Information provided:
-----

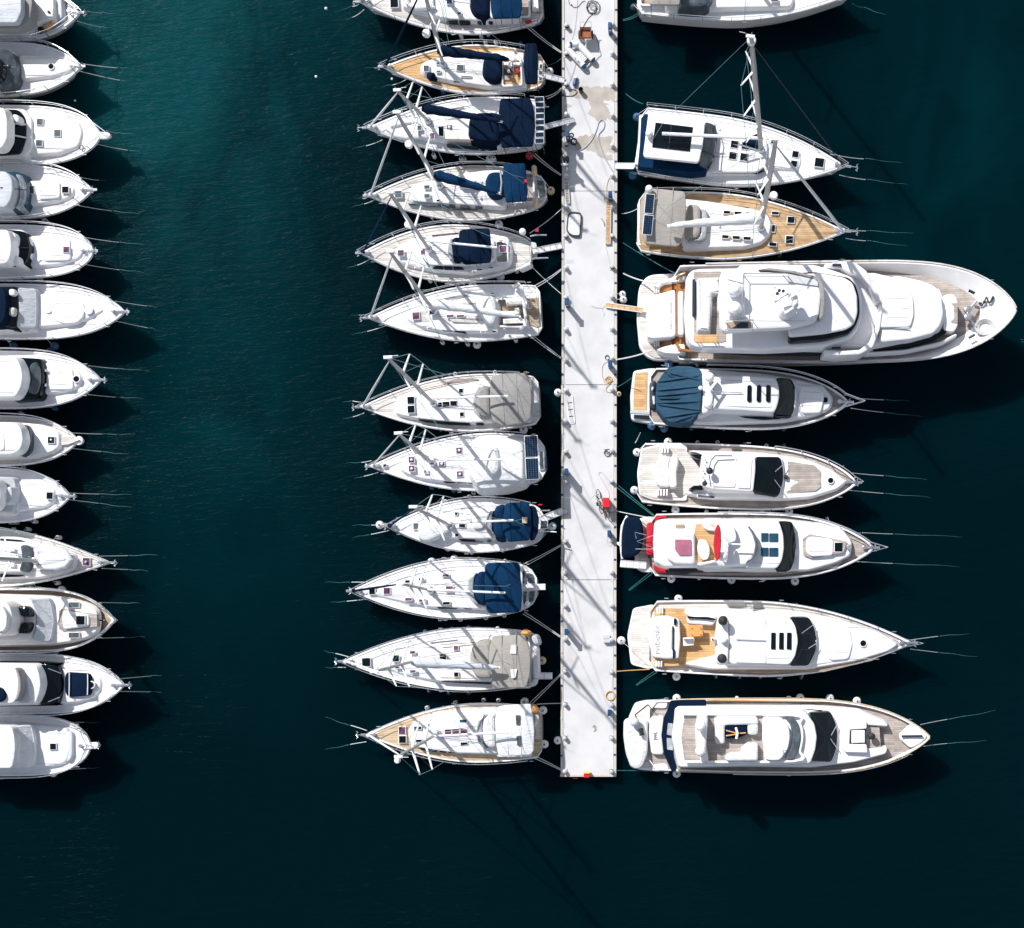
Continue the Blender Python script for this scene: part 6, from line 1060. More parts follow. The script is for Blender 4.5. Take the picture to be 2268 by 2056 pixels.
b.slab('deckhouse', [(-650, 980), (350, 1000), (420, 1060), (455, 1200), (460, 1340), (420, 1480), (380, 1550), (-650, 1570)], (2.2, 1.3)); b.slab('windscreen_cover', [(380, 1020), (620, 1010), (650, 1080), (690, 1290), (650, 1520), (610, 1565), (400, 1550), (450, 1420), (465, 1280), (440, 1150)], (1.5, .8), 'cover_grey')
b.slab('roof_window', [(220, 1105), (335, 1110), (372, 1180), (376, 1245), (265, 1245)], 2.05, 'glass', .02, bot=3.4); b.slab('roof_window', [(262, 1320), (376, 1320), (365, 1390), (330, 1460), (220, 1460), (250, 1400)], 2.05, 'glass', .02, bot=3.4)
b.slab('flybridge', [(-600, 1040), (60, 1050), (130, 1120), (160, 1250), (150, 1380), (80, 1470), (-600, 1520)], 3.0, 'gelcoat', .1, bot=3.6); b.slab('flybridge_floor', [(-560, 1080), (20, 1090), (90, 1160), (110, 1280), (90, 1400), (0, 1460), (-560, 1480)], 3.04, 'teak_mid', 0, .01, 0, bot=4.5); b.slab('flybridge_seat', [(-80, 1100), (20, 1100), (90, 1220), (80, 1380), (30, 1440), (-60, 1430)], 3.4, 'cushion', .03, bot=4.5)
b.rail(.2, .97, .55, .028, bow=.35); b.cleats(); b.tube('anchor_chain', [(1260, 1292, .1), (1340, 1292, .1)], .05, 'dark_trim'); aft(b, -1000, -700, 1050, 1550)
b.fend([(790, 905, 'wB'), (690, 1690, 'wB'), (110, 1688), (305, 1688)]); b.bowlines(((1230, 1062), (1580, 1070), (1830, 1072)), ((1230, 1520), (1600, 1510), (1900, 1498))); b.done()
b = motor('the navy-sunpad cruiser', 'white cruiser with dark windscreen and strapped navy sunpad on the foredeck', VE, (-1060, 485), (1575, 505), 372, zs=1.6, zb=2.5)
b.slab('foredeck_trunk', [(700, 250), (1000, 270), (1200, 340), (1280, 430), (1285, 530), (1200, 650), (1000, 710), (700, 750)], (.45, .15)); b.slab('sunpad', [(840, 340), (1135, 362), (1158, 430), (1158, 560), (1140, 635), (860, 660), (822, 580), (822, 420)], (.6, .5), 'navy', .05); b.tube('strap', [(885, 345, .68), (885, 500, .72), (882, 650, .66)], .035, 'fender_white'); b.tube('strap', [(1118, 362, .6), (1120, 500, .64), (1115, 630, .6)], .035, 'fender_white'); b.hatch(1163, 502, 78, 78, .42, rnd_=True)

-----

Exercise requirements:
Repeat the data exactly, dropping every picture it holds.

Exercise output:
Continue the Blender Python script for this scene: part 6, from line 1060. More parts follow. The script is for Blender 4.5. Take the picture to be 2268 by 2056 pixels.
b.slab('deckhouse', [(-650, 980), (350, 1000), (420, 1060), (455, 1200), (460, 1340), (420, 1480), (380, 1550), (-650, 1570)], (2.2, 1.3)); b.slab('windscreen_cover', [(380, 1020), (620, 1010), (650, 1080), (690, 1290), (650, 1520), (610, 1565), (400, 1550), (450, 1420), (465, 1280), (440, 1150)], (1.5, .8), 'cover_grey')
b.slab('roof_window', [(220, 1105), (335, 1110), (372, 1180), (376, 1245), (265, 1245)], 2.05, 'glass', .02, bot=3.4); b.slab('roof_window', [(262, 1320), (376, 1320), (365, 1390), (330, 1460), (220, 1460), (250, 1400)], 2.05, 'glass', .02, bot=3.4)
b.slab('flybridge', [(-600, 1040), (60, 1050), (130, 1120), (160, 1250), (150, 1380), (80, 1470), (-600, 1520)], 3.0, 'gelcoat', .1, bot=3.6); b.slab('flybridge_floor', [(-560, 1080), (20, 1090), (90, 1160), (110, 1280), (90, 1400), (0, 1460), (-560, 1480)], 3.04, 'teak_mid', 0, .01, 0, bot=4.5); b.slab('flybridge_seat', [(-80, 1100), (20, 1100), (90, 1220), (80, 1380), (30, 1440), (-60, 1430)], 3.4, 'cushion', .03, bot=4.5)
b.rail(.2, .97, .55, .028, bow=.35); b.cleats(); b.tube('anchor_chain', [(1260, 1292, .1), (1340, 1292, .1)], .05, 'dark_trim'); aft(b, -1000, -700, 1050, 1550)
b.fend([(790, 905, 'wB'), (690, 1690, 'wB'), (110, 1688), (305, 1688)]); b.bowlines(((1230, 1062), (1580, 1070), (1830, 1072)), ((1230, 1520), (1600, 1510), (1900, 1498))); b.done()
b = motor('the navy-sunpad cruiser', 'white cruiser with dark windscreen and strapped navy sunpad on the foredeck', VE, (-1060, 485), (1575, 505), 372, zs=1.6, zb=2.5)
b.slab('foredeck_trunk', [(700, 250), (1000, 270), (1200, 340), (1280, 430), (1285, 530), (1200, 650), (1000, 710), (700, 750)], (.45, .15)); b.slab('sunpad', [(840, 340), (1135, 362), (1158, 430), (1158, 560), (1140, 635), (860, 660), (822, 580), (822, 420)], (.6, .5), 'navy', .05); b.tube('strap', [(885, 345, .68), (885, 500, .72), (882, 650, .66)], .035, 'fender_white'); b.tube('strap', [(1118, 362, .6), (1120, 500, .64), (1115, 630, .6)], .035, 'fender_white'); b.hatch(1163, 502, 78, 78, .42, rnd_=True)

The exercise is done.